◆ TASK BRIEF
Reproduce the material below line by line, beginning with its first line and ending with the line that contains "ar = Art(Plane(lq(0, 0, .0505).to_2d(), (.125, 1), 1), .0003);"; leave out pictures.

◆ SOURCE DATA
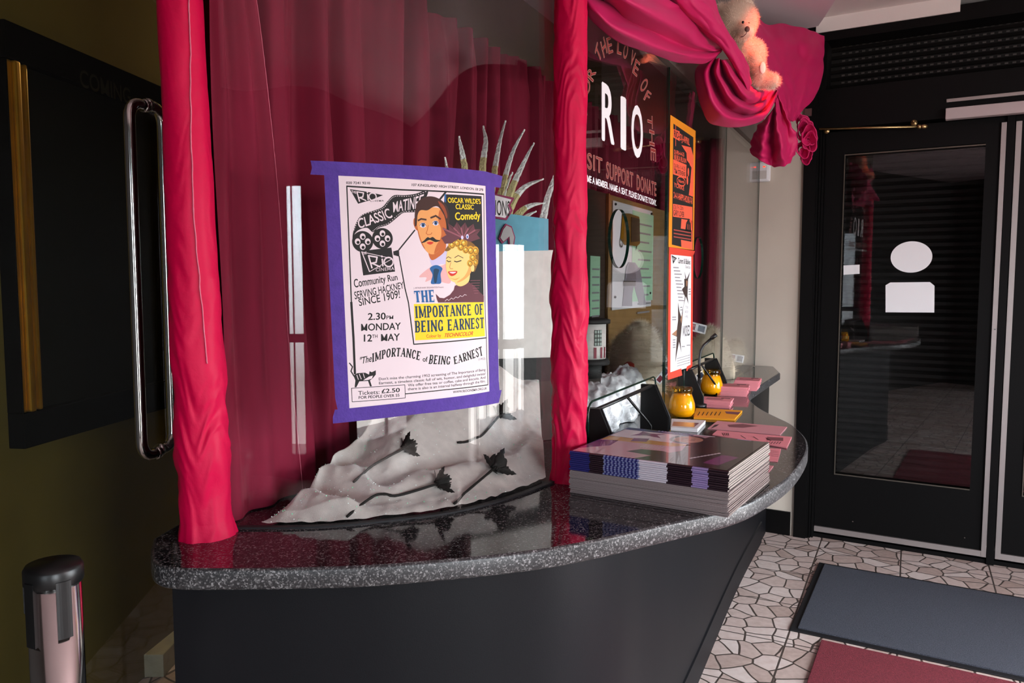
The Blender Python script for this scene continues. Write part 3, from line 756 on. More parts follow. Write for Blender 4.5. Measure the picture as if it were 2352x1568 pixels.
ar = Art(Plane(lq(0, 0, .0505).to_2d(), (.125, 1), 1), .0003); ar.text('COMING', (184, 197), (300, 240), (182, 158), pmat('dull_letter', '#2a2922', .8, spec=0), 0, .01); ar.build('lettering', nb)

c = Vector((-.683, 1.135, 0)); rr = .0365
sp = thing('barrier_post', c, 'chrome retractable belt barrier post with black head', 'barrier post')
zt = 1.012
MB().lathe([(rr, .02), (rr, zt)], c, M['chrome'], 40).build('tube', sp)
MB().lathe([(.17, 0), (.17, .008), (.15, .02), (rr + .004, .03), (rr, .035)], c, M['black_plastic'], 40).build('base', sp)
MB().lathe([(rr + .001, zt - .012), (rr + .0035, zt - .008), (rr + .0035, zt + .012), (rr, zt + .018), (.0, zt + .021)], c, M['black_plastic'], 40).build('cap', sp)
def tab(deg, w, ln):
    a = R(deg); m = MB()
    def T(p):
        t = a + p[0] / rr; return c + Vector((math.cos(t) * (rr + p[1]), math.sin(t) * (rr + p[1]), p[2]))
    N = 6
    vs = [T((w * (k / N - .5), o, z)) for z in (zt - ln, zt) for o in (-.002, .005) for k in range(N + 1)]; n = N + 1
    fs = []
    for k in range(N): fs += [(k, k + 1, n + k + 1, n + k), (2 * n + k, 3 * n + k, 3 * n + k + 1, 2 * n + k + 1), (n + k, n + k + 1, 3 * n + k + 1, 3 * n + k)]
    fs += [(0, n, 3 * n, 2 * n), (N, n + N, 3 * n + N, 2 * n + N)]
    m.add(vs, fs, M['black_plastic'], False).build('belt_slot', sp)
tab(-112, .016, .095); tab(-178, .018, .055); tab(-42, .018, .085); tab(88, .018, .06); 
b0 = onz(278, 1568, 0)
tag(MB().box((-.10, -.10, 0), (.10, .10, .085), pmat('pale_box', '#a8a58c', .8, noise_amt=.1), lambda p: Vector((-1.375 + p[0], 2.86 + p[1], p[2])), .003).build('cardboard_box', loc=(-1.375, 2.86, 0)), 'small pale box on the floor against the olive wall', 'box')
tag(MB().box((-.13, -.10, 0), (.13, .10, .07), pmat('straw_box', '#a3913f', .8, noise_amt=.15), lambda p: Vector((-.98 + p[0], 2.5 + p[1], p[2])), .01).build('storage_box', loc=(-.98, 2.5, 0)), 'low straw yellow box on the floor beside the counter end', 'box')
tag(MB().box((-1.17, 2.78, 0), (-1.10, 2.83, .98), M['boardfr']).build('door_post', loc=(-1.14, 2.8, 0)), 'dark upright post in the corner behind the counter end', 'post')
tag(MB().box((-1.04, 2.66, 0), (-.62, 2.72, .93), pmat('moss_panel', '#6d6a3a', .6), None, .01).build('side_panel', loc=(-.83, 2.69, 0)), 'moss green low panel between dark post and counter end', 'panel')

# dim warm lamp in the passage behind the booth
pl = thing('passage_lamp', (-.95, 4.1, CEIL), 'small warm ceiling lamp in the passage behind the ticket booth', 'ceiling lamp')
MB().lathe([(.06, -.02), (.06, .0)], (-.95, 4.1, CEIL + .035), M['brass'], 24).build('base', pl); MB().ellipsoid((-.95, 4.1, CEIL - .03), (.05, .05, .05), pmat('warm_globe', '#ffd27a', .4, emit='#ffc860', est=2)).build('globe', pl)
lamp('POINT', 'passage_light', (-.95, 4.1, CEIL - .14), 26, (1, .80, .38), .05)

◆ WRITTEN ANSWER
The Blender Python script for this scene continues. Write part 3, from line 756 on. More parts follow. Write for Blender 4.5. Measure the picture as if it were 2352x1568 pixels.
ar = Art(Plane(lq(0, 0, .0505).to_2d(), (.125, 1), 1), .0003); ar.text('COMING', (184, 197), (300, 240), (182, 158), pmat('dull_letter', '#2a2922', .8, spec=0), 0, .01); ar.build('lettering', nb)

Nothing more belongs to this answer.